Son propre programme économique, néanmoins, reste imprécis. Seul est connu jusqu’ici l’homme qu’il a choisi pour le mettre en oeuvre : Avraham Shochat, un ex-ministre des Finances à la compétence reconnue. Entouré d’une équipe de spécialistes, il appliquera les consignes de Mitzna : « En dépit de l’Intifada, attribuer l’argent à ceux qui en ont réellement besoin et non aux yeshivot [séminaires religieux] et aux haredim [ultra- orthodoxes]. Si cela avait été fait à temps, la crise aurait pu être évitée. »
Mais ce sont évidemment les scandales de corruption touchant le Premier ministre et ses deux fils (voir J.A.I. n° 2192) qui dominent cette fin de campagne électorale. Amram Mitzna les a stigmatisés d’une formule : « Sharon agit comme le parrain qui gouverne avec sa famille. » Sur les élections du 28 janvier, l’impact est difficile à prévoir. Dans un premier temps, selon les instituts de sondage, les intentions de vote en faveur du Likoud se sont dramatiquement effilochées, faisant tomber sa future représentation parlementaire de 41 sièges à 27, pour se stabiliser ensuite autour de 30… Le Parti travailliste, cependant, n’en aurait que peu profité, passant seulement de 22 à 24 sièges. Les principaux bénéficiaires de l’érosion du Likoud seraient les séfarades orthodoxes du Shas et les laïques radicaux du Shinoui. Reste qu’à près d’une semaine du scrutin, le tableau peut encore se modifier sensiblement dans un sens ou dans l’autre.

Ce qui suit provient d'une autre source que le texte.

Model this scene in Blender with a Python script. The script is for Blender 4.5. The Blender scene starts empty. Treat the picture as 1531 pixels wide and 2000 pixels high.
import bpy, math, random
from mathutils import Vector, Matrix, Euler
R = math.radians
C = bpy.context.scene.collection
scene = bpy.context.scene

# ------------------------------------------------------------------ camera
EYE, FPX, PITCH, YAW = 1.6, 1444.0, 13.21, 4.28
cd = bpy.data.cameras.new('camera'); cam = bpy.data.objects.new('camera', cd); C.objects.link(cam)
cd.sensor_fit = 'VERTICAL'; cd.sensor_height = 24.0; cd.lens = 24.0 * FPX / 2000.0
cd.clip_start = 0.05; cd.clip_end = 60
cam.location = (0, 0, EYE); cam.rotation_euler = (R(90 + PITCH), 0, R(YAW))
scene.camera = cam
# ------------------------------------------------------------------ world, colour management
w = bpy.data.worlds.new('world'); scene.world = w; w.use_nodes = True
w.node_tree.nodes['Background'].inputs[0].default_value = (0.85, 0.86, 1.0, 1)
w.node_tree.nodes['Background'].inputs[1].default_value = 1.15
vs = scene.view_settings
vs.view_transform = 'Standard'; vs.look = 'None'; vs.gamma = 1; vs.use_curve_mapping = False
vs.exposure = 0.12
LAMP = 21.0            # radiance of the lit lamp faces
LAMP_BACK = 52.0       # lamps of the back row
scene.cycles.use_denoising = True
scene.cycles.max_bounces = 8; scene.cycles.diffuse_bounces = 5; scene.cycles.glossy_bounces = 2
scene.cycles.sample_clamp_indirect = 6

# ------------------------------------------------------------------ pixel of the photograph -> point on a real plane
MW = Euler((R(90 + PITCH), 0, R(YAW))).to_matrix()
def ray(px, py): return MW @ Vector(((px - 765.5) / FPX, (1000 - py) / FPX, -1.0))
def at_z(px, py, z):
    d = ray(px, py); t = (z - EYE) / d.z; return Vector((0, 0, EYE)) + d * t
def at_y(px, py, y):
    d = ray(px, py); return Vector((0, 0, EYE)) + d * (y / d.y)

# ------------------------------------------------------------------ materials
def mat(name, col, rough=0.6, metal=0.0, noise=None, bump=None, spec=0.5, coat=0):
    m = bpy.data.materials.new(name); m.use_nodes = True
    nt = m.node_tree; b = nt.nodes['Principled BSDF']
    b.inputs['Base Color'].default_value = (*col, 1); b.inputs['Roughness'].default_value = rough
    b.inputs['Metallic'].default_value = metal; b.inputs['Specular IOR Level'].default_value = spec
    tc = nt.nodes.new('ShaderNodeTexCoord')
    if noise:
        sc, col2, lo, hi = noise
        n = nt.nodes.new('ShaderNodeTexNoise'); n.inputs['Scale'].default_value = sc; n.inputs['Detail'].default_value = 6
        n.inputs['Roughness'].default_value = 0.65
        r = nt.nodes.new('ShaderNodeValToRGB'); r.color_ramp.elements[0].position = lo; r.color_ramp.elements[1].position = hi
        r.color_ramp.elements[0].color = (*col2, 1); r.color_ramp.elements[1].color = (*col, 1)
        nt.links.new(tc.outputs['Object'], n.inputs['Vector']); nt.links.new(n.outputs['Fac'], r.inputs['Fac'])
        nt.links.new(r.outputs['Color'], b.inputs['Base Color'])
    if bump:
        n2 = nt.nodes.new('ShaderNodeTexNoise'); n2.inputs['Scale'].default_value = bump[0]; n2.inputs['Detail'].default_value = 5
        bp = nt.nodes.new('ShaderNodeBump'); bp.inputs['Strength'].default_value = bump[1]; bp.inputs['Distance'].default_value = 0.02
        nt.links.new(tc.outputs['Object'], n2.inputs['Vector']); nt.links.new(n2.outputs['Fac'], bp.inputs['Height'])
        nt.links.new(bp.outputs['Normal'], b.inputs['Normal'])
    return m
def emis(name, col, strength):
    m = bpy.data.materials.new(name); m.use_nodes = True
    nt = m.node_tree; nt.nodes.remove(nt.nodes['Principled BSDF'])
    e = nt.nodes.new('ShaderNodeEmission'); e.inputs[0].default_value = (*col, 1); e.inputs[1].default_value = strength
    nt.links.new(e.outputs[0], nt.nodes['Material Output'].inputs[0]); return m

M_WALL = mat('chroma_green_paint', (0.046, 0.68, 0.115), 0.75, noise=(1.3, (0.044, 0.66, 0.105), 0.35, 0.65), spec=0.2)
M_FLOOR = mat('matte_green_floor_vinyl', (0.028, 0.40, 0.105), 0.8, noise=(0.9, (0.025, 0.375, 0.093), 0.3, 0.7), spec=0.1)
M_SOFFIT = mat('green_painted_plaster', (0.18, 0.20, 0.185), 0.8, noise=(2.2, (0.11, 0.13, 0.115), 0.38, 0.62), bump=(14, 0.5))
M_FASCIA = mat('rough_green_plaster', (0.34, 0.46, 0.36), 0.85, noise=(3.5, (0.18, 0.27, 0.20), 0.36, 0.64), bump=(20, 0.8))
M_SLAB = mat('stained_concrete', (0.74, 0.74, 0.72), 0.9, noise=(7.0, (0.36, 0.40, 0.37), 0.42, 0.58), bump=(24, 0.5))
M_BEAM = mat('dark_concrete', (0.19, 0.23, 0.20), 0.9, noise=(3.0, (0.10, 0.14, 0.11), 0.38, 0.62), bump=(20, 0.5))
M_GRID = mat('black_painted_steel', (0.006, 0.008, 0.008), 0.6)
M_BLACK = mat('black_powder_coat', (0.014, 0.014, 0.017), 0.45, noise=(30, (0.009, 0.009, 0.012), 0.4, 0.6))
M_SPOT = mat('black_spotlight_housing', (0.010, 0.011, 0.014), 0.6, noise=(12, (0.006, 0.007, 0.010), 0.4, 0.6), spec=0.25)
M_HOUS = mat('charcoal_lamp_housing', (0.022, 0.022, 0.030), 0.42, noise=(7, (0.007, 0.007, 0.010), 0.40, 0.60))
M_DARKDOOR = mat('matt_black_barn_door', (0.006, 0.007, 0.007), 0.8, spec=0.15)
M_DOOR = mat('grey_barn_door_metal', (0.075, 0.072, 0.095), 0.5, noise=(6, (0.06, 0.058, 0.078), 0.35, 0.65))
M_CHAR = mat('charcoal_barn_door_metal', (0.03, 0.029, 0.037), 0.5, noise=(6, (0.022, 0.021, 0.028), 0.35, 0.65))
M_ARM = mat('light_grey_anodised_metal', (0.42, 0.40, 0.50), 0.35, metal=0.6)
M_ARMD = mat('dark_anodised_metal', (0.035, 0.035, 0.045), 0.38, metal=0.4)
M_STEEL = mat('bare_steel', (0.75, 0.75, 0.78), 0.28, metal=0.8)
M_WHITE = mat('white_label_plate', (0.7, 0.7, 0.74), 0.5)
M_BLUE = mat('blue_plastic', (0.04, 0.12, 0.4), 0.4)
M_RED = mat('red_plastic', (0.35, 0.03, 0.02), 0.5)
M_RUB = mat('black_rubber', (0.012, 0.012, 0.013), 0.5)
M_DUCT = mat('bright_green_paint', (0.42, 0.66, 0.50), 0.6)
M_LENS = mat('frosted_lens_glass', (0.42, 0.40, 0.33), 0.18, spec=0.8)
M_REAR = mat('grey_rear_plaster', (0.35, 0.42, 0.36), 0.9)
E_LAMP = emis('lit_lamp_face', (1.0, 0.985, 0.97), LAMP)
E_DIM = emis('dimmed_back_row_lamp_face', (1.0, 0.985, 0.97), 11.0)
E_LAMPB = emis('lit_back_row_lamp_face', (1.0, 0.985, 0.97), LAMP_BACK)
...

D’autant plus que, voulant un choix clair et passant outre aux hésitations de certains caciques du Labour, Mitzna s’est résolu, le 14 janvier, à prendre une décision volontiers qualifiée de « dramatique » car elle risque de déboucher sur une impasse politique : exclure, quels que soient les résultats du scrutin, toute formule d’union nationale avec le Likoud.